▶ [Short task]: Copy all lines below containing "that".

[Begin Data]

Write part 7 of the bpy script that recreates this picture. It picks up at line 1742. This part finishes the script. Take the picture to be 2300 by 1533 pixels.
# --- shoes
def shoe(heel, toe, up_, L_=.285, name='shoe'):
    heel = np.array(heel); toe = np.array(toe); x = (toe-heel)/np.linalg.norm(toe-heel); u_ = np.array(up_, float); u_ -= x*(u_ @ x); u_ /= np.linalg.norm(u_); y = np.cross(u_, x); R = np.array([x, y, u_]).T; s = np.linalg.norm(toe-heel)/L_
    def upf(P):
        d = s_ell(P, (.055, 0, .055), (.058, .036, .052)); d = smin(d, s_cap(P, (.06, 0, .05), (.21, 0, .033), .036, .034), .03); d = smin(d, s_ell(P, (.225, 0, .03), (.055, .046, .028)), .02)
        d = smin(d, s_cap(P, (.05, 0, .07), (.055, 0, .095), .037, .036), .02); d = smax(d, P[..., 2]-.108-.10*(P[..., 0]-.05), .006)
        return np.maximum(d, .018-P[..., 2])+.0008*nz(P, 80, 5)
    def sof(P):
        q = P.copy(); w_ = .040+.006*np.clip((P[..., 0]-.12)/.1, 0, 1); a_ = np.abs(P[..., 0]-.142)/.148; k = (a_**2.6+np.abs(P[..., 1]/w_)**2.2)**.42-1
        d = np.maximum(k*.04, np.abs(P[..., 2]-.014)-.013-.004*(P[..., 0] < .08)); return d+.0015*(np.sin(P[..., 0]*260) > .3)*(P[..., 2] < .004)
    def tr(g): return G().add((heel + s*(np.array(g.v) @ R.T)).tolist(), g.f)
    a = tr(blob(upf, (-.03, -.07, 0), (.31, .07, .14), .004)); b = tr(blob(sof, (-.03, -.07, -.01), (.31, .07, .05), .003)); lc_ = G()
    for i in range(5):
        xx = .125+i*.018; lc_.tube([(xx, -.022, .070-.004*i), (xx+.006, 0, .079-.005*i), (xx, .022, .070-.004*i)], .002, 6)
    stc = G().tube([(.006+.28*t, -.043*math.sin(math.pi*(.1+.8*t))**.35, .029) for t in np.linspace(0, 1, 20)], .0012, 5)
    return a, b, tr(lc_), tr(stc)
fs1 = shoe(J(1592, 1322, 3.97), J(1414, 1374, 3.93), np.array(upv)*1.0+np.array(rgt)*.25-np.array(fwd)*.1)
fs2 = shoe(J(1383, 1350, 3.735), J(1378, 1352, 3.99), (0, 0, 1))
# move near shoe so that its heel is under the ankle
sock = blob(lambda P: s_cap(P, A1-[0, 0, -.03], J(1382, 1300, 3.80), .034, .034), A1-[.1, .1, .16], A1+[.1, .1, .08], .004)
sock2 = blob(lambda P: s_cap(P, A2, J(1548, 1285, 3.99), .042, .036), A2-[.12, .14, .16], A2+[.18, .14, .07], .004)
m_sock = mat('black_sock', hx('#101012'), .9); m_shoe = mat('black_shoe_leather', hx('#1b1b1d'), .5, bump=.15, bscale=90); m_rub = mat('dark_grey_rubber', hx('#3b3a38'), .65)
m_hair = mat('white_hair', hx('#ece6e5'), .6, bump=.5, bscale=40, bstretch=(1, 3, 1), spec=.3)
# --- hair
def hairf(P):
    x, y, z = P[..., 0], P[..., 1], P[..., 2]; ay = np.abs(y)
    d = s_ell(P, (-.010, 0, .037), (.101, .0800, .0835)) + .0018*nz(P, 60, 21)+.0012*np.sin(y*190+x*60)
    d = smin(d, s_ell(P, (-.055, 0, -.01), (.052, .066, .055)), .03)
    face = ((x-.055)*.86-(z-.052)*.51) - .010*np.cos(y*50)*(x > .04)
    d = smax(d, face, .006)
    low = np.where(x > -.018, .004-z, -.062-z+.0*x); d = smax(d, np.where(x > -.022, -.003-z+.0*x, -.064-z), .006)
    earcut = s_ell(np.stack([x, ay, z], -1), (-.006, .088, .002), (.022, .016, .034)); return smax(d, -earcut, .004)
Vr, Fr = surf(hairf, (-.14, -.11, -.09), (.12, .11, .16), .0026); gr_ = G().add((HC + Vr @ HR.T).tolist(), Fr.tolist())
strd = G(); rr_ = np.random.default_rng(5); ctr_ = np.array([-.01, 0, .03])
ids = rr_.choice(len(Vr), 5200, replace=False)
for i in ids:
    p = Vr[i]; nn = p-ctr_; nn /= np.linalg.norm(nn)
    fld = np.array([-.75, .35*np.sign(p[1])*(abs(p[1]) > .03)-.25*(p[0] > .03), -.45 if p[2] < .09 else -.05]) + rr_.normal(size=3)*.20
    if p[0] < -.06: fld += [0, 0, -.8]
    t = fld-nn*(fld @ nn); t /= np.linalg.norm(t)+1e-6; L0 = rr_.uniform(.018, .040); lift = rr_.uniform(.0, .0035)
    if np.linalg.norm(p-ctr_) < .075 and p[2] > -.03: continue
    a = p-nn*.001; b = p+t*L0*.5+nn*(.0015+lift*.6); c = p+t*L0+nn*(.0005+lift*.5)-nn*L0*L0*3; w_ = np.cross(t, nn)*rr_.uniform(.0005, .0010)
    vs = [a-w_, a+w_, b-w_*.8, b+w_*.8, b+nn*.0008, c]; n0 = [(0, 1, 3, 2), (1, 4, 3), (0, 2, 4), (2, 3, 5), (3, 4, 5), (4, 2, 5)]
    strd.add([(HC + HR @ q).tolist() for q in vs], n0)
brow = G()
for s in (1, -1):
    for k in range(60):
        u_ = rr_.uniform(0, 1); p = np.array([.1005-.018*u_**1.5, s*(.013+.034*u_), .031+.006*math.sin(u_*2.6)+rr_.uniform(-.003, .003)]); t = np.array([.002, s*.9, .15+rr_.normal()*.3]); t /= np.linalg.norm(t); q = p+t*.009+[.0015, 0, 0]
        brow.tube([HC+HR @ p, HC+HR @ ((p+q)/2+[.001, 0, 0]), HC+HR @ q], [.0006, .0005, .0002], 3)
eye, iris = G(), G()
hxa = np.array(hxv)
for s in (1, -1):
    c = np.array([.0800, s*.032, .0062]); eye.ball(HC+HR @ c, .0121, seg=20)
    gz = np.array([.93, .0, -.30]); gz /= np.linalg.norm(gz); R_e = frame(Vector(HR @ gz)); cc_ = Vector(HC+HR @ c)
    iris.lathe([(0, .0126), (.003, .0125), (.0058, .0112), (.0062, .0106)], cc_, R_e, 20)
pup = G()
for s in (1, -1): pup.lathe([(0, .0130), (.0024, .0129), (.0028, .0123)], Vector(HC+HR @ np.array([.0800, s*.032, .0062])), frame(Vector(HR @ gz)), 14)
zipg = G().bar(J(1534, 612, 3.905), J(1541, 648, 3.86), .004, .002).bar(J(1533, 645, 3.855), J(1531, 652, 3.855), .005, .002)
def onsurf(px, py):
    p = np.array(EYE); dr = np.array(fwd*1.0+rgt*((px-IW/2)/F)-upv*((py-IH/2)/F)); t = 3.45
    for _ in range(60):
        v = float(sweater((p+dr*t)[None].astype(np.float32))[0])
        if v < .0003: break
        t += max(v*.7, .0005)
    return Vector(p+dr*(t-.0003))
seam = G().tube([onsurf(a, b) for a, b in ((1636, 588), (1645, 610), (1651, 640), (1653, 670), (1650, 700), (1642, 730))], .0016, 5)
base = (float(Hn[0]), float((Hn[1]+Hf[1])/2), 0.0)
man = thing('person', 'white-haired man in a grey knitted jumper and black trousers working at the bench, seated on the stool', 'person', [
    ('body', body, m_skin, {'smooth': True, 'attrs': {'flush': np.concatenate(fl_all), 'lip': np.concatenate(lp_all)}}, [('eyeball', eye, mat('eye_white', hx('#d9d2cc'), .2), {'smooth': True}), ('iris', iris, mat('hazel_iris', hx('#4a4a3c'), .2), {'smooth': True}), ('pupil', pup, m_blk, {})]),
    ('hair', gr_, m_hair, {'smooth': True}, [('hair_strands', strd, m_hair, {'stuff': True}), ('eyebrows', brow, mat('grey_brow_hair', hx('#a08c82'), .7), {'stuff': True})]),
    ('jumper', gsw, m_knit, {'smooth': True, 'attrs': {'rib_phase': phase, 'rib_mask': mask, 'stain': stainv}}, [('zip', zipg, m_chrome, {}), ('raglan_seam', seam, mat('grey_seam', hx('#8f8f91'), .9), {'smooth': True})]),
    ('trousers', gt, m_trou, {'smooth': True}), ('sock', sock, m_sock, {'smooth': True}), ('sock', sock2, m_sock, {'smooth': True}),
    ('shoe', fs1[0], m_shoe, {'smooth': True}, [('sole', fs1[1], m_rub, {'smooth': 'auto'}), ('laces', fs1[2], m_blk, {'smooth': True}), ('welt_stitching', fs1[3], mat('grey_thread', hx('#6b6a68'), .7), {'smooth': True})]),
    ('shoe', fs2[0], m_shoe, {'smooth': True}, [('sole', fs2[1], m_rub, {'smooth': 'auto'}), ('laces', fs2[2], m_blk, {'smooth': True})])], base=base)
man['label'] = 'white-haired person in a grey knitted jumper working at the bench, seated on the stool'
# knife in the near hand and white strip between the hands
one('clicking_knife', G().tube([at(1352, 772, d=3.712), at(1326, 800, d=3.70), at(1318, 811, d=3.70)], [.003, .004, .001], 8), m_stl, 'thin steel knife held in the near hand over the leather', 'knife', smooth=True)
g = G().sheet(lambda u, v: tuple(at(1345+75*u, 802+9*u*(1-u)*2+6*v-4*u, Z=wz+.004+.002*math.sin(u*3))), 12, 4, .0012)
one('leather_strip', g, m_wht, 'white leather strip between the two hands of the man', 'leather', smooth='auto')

[End Data]

▶ [Result for this task]:
Write part 7 of the bpy script that recreates this picture. It picks up at line 1742. This part finishes the script. Take the picture to be 2300 by 1533 pixels.
# move near shoe so that its heel is under the ankle